The Blue Angels, the Navy's famed flight demonstration squad, have been wowing audiences for nearly 70 years. However, as sequestration begins to take effect and the Navy is tasked with cutting costs, the skilled pilots will be grounded for the time being. Aside from being an impressive demonstration of the Armed Forces capabilities, the Blue Angels have been a useful recruiting tool over the years, but their immediate future is in doubt. 

Fans come to practice
In anticipation of the Blue Angels' grounding, throngs of aviation enthusiasts recently showed up at Pensacola's Naval Air Station to watch the pilots at work, CBS News reports. Their practice this week welcomed about 9,200 spectators, which is about twice as large as the crowd that usually shows up to watch them perform their impressive stunts. The March 28 practice may have been the last time the F-18s take to the skies – Department of Defense (DOD) officials are unsure of what their practice schedule will be over the next six months.

Money saving a priority
Though the Blue Angels' legions of fans may be disappointed by the move, it is a smart fiscal decision, DOD officials say. Grounding the fleet will save about $20 million over the next six months, and with the Navy tasked with slashing $4 billion, it could go a long way. Still, Navy veteran John Hunt said the decision will have a negative impact.

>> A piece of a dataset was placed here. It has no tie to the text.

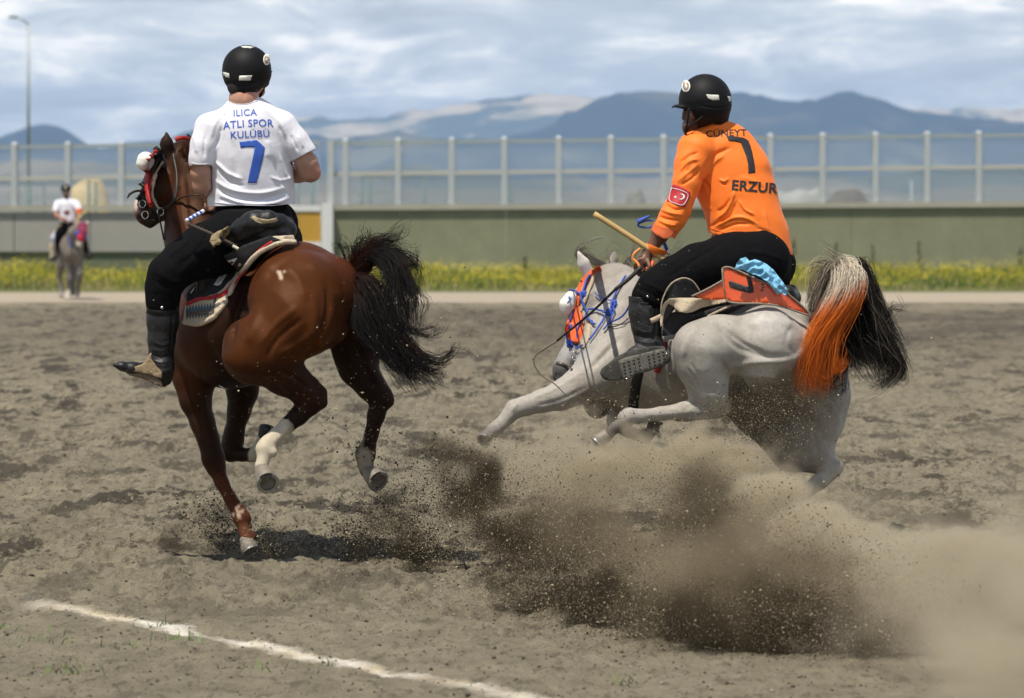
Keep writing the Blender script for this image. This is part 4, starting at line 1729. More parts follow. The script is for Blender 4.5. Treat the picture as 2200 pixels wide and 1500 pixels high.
# ears
H.chain([(360, 334, 1.44, 14), (358, 308, 1.43, 14), (358, 285, 1.43, 4)], col=(0.02, .012, .01), k=.015, ax=(0, 1, 0), fac=.6)
H.chain([(402, 322, 1.58, 12), (406, 304, 1.60, 11), (404, 290, 1.60, 4)], col=DK, k=.015, ax=(0, 1, 0), fac=.6)
H.chain([(752, 598, .45, 26), (772, 582, .44, 18), (790, 575, .42, 12)], col=(0.05, .017, .009), k=.03)
st1 = [
    ([(560, 575), (522, 625), (500, 690), (494, 745)], 17, -26), ([(590, 560), (560, 600), (540, 660)], 22, 9),
    ([(610, 575), (640, 600), (662, 650)], 22, 8), ([(640, 545), (600, 570), (570, 600)], 15, -8), ([(660, 560), (700, 600), (720, 650)], 15, 7),
    ([(700, 600), (706, 660), (690, 720), (650, 770)], 11, -11), ([(672, 620), (676, 690), (650, 745)], 16, 8),
    ([(560, 650), (545, 700), (530, 740)], 20, 10), ([(655, 680), (610, 715), (585, 745), (575, 770)], 9, -9), ([(640, 660), (590, 700), (560, 740)], 12, 9), ([(690, 700), (640, 740), (600, 760)], 12, 7),
    ([(596, 792), (640, 818), (668, 838)], 6, -8), ([(560, 800), (600, 822), (640, 850)], 8, 7), ([(590, 830), (620, 852)], 4, -4), ([(620, 890), (600, 915), (578, 945)], 4, -4), ([(640, 905), (610, 930), (588, 955)], 3.5, 4), ([(632, 897), (604, 922), (580, 950)], 2.5, -4),
    ([(665, 850), (650, 868), (630, 885)], 5, -6), ([(684, 846), (696, 862)], 5, 4), ([(400, 800), (412, 860), (430, 920)], 6, -6), ([(425, 790), (436, 850), (446, 900)], 7, 5), ([(450, 975), (470, 990)], 5, -4), ([(474, 1030), (498, 1072)], 3, -3), ([(488, 1038), (508, 1075)], 3, 3),
    ([(384, 400), (380, 430)], 8, -5), ([(372, 455), (392, 500), (402, 560)], 10, -12), ([(395, 380), (400, 450), (410, 520)], 9, -8), ([(338, 372), (322, 420)], 4, 4), ([(348, 390), (334, 440)], 5, -5), ([(355, 378), (362, 372)], 4, 5),
    ([(720, 620), (735, 660), (735, 700)], 12, 6), ([(780, 780), (808, 830)], 6, -6), ([(795, 880), (790, 940)], 3, -4), ([(440, 735), (490, 800), (560, 822)], 14, -6),
]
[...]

"Major loss, major loss," he told CBS. "Especially to this area, and especially to the Navy. This is a recruiting tool."

Other planes grounded
The Blue Angels aren't the only fighter planes in the military to have their role reduced. According to USA Today, budget cuts have led the Armed Forces to suspend all military air shows for the time being – that includes the Air Force's famed Thunderbirds. It costs about $10 million for the Thunderbirds to be maintained, and given that defense is still the top priority among the military brass, shows and flyovers should be the first to go.

"As a strictly budget matter, these are low priority from a military perspective," he said. "Flyovers and air shows don't help you defend the nation," defense spending expert Todd Harrison told the publication.